Scenes as source code
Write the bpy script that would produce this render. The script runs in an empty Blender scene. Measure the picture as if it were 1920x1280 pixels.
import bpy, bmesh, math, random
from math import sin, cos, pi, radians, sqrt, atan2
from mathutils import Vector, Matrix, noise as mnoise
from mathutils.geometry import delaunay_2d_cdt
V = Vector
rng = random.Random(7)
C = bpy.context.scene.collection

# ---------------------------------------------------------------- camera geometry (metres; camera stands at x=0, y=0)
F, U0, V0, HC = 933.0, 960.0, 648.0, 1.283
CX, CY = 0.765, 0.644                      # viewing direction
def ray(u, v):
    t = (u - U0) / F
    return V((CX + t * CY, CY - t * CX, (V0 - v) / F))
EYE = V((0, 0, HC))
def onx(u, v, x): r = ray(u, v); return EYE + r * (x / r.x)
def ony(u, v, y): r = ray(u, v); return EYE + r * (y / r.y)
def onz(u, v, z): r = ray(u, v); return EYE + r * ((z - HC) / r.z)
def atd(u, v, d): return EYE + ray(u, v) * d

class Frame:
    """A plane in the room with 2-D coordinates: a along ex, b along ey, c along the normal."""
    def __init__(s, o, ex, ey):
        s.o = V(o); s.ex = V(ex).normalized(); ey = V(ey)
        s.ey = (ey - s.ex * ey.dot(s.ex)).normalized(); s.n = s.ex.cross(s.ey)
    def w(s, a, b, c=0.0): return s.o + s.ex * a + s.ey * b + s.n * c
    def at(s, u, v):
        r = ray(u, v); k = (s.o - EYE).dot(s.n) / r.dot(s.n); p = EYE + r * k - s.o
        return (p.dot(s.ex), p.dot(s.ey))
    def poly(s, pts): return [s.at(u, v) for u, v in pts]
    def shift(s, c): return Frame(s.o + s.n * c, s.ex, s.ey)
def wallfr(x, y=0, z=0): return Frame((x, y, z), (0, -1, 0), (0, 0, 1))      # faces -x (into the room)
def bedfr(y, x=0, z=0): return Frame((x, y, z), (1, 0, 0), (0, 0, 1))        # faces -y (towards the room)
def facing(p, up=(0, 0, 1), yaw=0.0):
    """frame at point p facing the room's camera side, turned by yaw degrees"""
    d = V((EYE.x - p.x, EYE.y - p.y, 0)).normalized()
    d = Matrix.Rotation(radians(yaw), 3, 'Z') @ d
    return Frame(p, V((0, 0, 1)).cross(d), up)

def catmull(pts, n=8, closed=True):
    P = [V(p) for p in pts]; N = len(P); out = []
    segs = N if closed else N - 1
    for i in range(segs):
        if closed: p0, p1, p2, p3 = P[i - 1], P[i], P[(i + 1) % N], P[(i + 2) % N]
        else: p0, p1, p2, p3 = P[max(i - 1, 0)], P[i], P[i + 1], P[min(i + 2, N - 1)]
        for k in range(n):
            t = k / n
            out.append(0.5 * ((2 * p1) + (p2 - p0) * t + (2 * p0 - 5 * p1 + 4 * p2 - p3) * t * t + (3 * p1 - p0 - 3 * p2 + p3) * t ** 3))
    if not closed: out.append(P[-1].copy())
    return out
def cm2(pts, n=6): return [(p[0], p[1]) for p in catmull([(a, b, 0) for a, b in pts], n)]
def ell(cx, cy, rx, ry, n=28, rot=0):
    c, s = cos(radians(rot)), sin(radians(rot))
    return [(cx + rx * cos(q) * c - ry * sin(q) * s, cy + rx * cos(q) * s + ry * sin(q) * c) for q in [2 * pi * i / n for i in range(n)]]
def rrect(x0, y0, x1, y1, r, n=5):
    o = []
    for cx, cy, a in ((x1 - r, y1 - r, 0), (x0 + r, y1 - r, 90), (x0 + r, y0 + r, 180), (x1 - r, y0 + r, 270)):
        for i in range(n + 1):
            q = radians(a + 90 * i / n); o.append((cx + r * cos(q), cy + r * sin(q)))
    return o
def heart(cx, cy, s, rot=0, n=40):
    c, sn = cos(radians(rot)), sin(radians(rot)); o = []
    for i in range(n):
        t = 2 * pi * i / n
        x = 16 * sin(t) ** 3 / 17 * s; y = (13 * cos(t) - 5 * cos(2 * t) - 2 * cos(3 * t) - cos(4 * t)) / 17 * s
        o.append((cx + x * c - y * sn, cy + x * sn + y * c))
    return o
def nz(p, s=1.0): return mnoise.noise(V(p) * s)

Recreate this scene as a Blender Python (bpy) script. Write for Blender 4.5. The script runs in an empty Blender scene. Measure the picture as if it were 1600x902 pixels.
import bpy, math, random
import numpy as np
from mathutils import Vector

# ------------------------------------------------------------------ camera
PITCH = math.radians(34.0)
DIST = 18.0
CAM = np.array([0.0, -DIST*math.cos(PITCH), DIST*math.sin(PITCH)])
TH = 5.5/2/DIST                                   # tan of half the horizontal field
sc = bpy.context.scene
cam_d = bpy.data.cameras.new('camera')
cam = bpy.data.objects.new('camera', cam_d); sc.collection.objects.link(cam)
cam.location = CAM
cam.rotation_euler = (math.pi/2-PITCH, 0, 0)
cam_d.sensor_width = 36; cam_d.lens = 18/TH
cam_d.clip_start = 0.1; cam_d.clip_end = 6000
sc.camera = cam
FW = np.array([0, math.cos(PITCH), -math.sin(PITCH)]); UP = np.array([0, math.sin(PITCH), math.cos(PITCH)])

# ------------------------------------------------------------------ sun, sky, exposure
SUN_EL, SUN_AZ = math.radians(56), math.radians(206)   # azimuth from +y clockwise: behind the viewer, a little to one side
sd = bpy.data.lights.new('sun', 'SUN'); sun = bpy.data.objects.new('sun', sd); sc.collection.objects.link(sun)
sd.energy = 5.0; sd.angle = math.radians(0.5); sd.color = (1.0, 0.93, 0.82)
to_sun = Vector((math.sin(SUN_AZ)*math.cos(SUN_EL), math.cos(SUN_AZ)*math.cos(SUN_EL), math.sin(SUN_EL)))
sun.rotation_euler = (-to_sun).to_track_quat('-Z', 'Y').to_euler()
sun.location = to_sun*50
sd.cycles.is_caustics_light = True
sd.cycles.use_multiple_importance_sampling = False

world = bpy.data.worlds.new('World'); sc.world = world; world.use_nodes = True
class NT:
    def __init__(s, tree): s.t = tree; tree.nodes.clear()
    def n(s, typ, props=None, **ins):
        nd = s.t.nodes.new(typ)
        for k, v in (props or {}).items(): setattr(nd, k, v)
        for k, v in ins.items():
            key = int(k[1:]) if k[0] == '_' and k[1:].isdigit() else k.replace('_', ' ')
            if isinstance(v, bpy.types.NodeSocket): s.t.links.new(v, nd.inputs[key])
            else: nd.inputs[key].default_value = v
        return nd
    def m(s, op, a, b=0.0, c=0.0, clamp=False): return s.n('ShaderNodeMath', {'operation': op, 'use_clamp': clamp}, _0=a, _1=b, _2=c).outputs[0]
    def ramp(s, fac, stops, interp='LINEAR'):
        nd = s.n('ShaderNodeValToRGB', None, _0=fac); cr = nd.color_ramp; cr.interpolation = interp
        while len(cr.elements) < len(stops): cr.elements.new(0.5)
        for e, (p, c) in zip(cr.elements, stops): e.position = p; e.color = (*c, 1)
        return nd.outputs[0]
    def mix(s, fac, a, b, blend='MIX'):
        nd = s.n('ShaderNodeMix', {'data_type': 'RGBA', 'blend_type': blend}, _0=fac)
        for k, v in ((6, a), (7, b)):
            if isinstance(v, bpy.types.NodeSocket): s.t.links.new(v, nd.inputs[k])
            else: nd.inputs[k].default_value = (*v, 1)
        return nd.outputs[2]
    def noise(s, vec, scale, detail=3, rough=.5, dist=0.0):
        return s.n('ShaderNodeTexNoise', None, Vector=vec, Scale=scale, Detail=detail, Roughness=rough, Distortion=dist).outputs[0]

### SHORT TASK
The lines to extract from the data above begin with the line containing "Recreate this scene" and end with the line containing "sd.cycles.use_multiple_importance_sampling = False". Extract them exactly, including both.

### EXERCISE RESULT
Recreate this scene as a Blender Python (bpy) script. Write for Blender 4.5. The script runs in an empty Blender scene. Measure the picture as if it were 1600x902 pixels.
import bpy, math, random
import numpy as np
from mathutils import Vector

# ------------------------------------------------------------------ camera
PITCH = math.radians(34.0)
DIST = 18.0
CAM = np.array([0.0, -DIST*math.cos(PITCH), DIST*math.sin(PITCH)])
TH = 5.5/2/DIST                                   # tan of half the horizontal field
sc = bpy.context.scene
cam_d = bpy.data.cameras.new('camera')
cam = bpy.data.objects.new('camera', cam_d); sc.collection.objects.link(cam)
cam.location = CAM
cam.rotation_euler = (math.pi/2-PITCH, 0, 0)
cam_d.sensor_width = 36; cam_d.lens = 18/TH
cam_d.clip_start = 0.1; cam_d.clip_end = 6000
sc.camera = cam
FW = np.array([0, math.cos(PITCH), -math.sin(PITCH)]); UP = np.array([0, math.sin(PITCH), math.cos(PITCH)])

# ------------------------------------------------------------------ sun, sky, exposure
SUN_EL, SUN_AZ = math.radians(56), math.radians(206)   # azimuth from +y clockwise: behind the viewer, a little to one side
sd = bpy.data.lights.new('sun', 'SUN'); sun = bpy.data.objects.new('sun', sd); sc.collection.objects.link(sun)
sd.energy = 5.0; sd.angle = math.radians(0.5); sd.color = (1.0, 0.93, 0.82)
to_sun = Vector((math.sin(SUN_AZ)*math.cos(SUN_EL), math.cos(SUN_AZ)*math.cos(SUN_EL), math.sin(SUN_EL)))
sun.rotation_euler = (-to_sun).to_track_quat('-Z', 'Y').to_euler()
sun.location = to_sun*50
sd.cycles.is_caustics_light = True
sd.cycles.use_multiple_importance_sampling = False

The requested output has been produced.